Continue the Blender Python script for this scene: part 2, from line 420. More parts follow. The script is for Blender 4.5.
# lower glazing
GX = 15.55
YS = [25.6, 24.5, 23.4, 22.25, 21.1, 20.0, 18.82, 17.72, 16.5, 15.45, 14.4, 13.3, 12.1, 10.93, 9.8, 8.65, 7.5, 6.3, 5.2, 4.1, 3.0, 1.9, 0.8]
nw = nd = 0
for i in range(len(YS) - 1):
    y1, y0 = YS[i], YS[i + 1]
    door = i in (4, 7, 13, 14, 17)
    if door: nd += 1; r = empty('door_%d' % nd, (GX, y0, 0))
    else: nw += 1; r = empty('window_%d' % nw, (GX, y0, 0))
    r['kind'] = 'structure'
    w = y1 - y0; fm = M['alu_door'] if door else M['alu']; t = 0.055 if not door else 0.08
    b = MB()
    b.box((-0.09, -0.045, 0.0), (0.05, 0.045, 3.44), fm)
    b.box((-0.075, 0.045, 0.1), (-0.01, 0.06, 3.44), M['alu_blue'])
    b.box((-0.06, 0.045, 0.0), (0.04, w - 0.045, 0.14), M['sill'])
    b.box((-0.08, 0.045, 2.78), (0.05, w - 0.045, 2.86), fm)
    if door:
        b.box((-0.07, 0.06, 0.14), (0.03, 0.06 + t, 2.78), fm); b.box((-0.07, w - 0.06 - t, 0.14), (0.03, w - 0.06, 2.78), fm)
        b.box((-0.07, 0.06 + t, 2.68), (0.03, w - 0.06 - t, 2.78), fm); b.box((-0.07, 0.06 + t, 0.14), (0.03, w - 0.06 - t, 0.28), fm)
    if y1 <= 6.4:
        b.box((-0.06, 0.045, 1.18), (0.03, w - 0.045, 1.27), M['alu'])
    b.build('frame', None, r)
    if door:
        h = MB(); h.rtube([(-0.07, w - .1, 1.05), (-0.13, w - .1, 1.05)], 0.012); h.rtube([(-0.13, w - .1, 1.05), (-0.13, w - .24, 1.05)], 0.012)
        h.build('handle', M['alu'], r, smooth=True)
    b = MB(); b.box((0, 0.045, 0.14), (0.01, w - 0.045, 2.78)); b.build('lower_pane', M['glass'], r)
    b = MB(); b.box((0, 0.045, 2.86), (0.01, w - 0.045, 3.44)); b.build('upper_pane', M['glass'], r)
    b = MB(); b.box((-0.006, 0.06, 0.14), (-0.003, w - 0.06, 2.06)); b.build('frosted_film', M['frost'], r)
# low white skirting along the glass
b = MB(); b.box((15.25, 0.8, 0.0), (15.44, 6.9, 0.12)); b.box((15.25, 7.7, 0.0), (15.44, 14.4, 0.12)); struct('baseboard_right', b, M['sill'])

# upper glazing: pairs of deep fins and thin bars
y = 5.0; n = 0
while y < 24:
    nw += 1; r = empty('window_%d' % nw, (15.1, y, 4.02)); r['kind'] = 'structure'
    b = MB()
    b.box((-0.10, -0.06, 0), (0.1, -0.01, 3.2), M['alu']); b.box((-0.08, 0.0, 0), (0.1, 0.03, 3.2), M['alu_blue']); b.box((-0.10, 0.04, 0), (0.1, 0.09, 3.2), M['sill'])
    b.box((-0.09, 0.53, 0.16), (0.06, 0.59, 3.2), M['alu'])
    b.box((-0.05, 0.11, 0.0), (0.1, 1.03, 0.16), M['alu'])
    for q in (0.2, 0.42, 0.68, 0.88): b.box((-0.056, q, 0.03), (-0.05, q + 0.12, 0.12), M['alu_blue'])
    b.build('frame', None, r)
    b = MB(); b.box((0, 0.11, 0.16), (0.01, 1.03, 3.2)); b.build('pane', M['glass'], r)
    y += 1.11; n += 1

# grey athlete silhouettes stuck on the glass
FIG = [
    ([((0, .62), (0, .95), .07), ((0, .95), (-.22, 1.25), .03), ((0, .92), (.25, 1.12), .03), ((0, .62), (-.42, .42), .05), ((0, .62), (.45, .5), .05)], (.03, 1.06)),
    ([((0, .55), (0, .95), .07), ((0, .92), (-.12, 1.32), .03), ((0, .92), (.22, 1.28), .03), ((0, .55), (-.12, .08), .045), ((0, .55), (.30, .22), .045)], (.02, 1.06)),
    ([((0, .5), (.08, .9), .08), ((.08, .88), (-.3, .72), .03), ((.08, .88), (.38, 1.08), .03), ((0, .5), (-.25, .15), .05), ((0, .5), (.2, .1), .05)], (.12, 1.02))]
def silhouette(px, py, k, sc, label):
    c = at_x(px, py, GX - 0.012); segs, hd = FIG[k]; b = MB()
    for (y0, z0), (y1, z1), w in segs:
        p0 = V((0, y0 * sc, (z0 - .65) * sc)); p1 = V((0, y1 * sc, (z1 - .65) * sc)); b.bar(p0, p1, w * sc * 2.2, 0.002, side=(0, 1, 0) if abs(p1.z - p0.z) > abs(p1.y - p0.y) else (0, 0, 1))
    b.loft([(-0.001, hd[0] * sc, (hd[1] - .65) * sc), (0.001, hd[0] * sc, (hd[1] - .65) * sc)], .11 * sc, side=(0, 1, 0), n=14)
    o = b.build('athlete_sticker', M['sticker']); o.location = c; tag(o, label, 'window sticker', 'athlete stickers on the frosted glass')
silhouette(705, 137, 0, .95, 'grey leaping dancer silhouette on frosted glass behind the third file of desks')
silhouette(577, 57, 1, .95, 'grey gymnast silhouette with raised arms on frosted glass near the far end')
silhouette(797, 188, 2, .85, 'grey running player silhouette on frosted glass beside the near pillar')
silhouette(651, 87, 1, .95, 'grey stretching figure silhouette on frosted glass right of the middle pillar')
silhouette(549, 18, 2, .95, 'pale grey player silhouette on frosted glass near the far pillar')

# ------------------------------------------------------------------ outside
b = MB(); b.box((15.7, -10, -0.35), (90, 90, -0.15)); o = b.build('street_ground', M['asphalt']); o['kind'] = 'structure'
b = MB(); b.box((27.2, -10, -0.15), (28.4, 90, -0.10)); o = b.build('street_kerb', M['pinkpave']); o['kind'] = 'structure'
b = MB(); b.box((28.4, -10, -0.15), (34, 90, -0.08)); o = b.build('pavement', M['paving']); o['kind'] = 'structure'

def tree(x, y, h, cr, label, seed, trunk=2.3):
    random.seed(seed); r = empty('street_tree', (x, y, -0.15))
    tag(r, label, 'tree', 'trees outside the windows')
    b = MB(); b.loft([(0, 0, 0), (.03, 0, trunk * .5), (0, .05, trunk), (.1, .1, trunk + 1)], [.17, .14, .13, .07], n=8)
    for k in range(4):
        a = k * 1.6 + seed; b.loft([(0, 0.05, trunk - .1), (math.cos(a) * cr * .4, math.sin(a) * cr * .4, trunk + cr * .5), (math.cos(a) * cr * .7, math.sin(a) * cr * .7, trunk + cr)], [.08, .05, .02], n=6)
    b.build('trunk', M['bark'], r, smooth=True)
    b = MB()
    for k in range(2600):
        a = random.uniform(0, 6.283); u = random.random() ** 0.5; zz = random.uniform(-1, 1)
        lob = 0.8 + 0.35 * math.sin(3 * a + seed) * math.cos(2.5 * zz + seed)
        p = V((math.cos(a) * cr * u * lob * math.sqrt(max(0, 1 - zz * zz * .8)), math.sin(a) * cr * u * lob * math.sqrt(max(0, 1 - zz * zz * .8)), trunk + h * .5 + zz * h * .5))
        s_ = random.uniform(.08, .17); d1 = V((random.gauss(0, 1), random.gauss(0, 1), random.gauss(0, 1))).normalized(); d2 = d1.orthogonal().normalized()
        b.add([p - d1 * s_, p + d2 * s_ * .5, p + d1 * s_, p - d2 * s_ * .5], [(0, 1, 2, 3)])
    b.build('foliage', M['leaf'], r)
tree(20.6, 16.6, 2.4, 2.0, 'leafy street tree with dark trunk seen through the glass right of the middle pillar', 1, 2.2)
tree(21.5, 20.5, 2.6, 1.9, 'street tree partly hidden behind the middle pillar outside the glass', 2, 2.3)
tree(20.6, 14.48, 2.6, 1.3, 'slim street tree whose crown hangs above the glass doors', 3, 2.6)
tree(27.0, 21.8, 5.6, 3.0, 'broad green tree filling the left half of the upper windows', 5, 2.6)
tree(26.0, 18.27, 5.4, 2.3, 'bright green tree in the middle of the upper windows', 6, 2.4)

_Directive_
Print the material above verbatim, first line through the line containing "b = MB(); b.box((15.25, 0.8, 0.0), (15.44, 6.9, 0.12));", both included.

_Final result_
Continue the Blender Python script for this scene: part 2, from line 420. More parts follow. The script is for Blender 4.5.
# lower glazing
GX = 15.55
YS = [25.6, 24.5, 23.4, 22.25, 21.1, 20.0, 18.82, 17.72, 16.5, 15.45, 14.4, 13.3, 12.1, 10.93, 9.8, 8.65, 7.5, 6.3, 5.2, 4.1, 3.0, 1.9, 0.8]
nw = nd = 0
for i in range(len(YS) - 1):
    y1, y0 = YS[i], YS[i + 1]
    door = i in (4, 7, 13, 14, 17)
    if door: nd += 1; r = empty('door_%d' % nd, (GX, y0, 0))
    else: nw += 1; r = empty('window_%d' % nw, (GX, y0, 0))
    r['kind'] = 'structure'
    w = y1 - y0; fm = M['alu_door'] if door else M['alu']; t = 0.055 if not door else 0.08
    b = MB()
    b.box((-0.09, -0.045, 0.0), (0.05, 0.045, 3.44), fm)
    b.box((-0.075, 0.045, 0.1), (-0.01, 0.06, 3.44), M['alu_blue'])
    b.box((-0.06, 0.045, 0.0), (0.04, w - 0.045, 0.14), M['sill'])
    b.box((-0.08, 0.045, 2.78), (0.05, w - 0.045, 2.86), fm)
    if door:
        b.box((-0.07, 0.06, 0.14), (0.03, 0.06 + t, 2.78), fm); b.box((-0.07, w - 0.06 - t, 0.14), (0.03, w - 0.06, 2.78), fm)
        b.box((-0.07, 0.06 + t, 2.68), (0.03, w - 0.06 - t, 2.78), fm); b.box((-0.07, 0.06 + t, 0.14), (0.03, w - 0.06 - t, 0.28), fm)
    if y1 <= 6.4:
        b.box((-0.06, 0.045, 1.18), (0.03, w - 0.045, 1.27), M['alu'])
    b.build('frame', None, r)
    if door:
        h = MB(); h.rtube([(-0.07, w - .1, 1.05), (-0.13, w - .1, 1.05)], 0.012); h.rtube([(-0.13, w - .1, 1.05), (-0.13, w - .24, 1.05)], 0.012)
        h.build('handle', M['alu'], r, smooth=True)
    b = MB(); b.box((0, 0.045, 0.14), (0.01, w - 0.045, 2.78)); b.build('lower_pane', M['glass'], r)
    b = MB(); b.box((0, 0.045, 2.86), (0.01, w - 0.045, 3.44)); b.build('upper_pane', M['glass'], r)
    b = MB(); b.box((-0.006, 0.06, 0.14), (-0.003, w - 0.06, 2.06)); b.build('frosted_film', M['frost'], r)
# low white skirting along the glass
b = MB(); b.box((15.25, 0.8, 0.0), (15.44, 6.9, 0.12)); b.box((15.25, 7.7, 0.0), (15.44, 14.4, 0.12)); struct('baseboard_right', b, M['sill'])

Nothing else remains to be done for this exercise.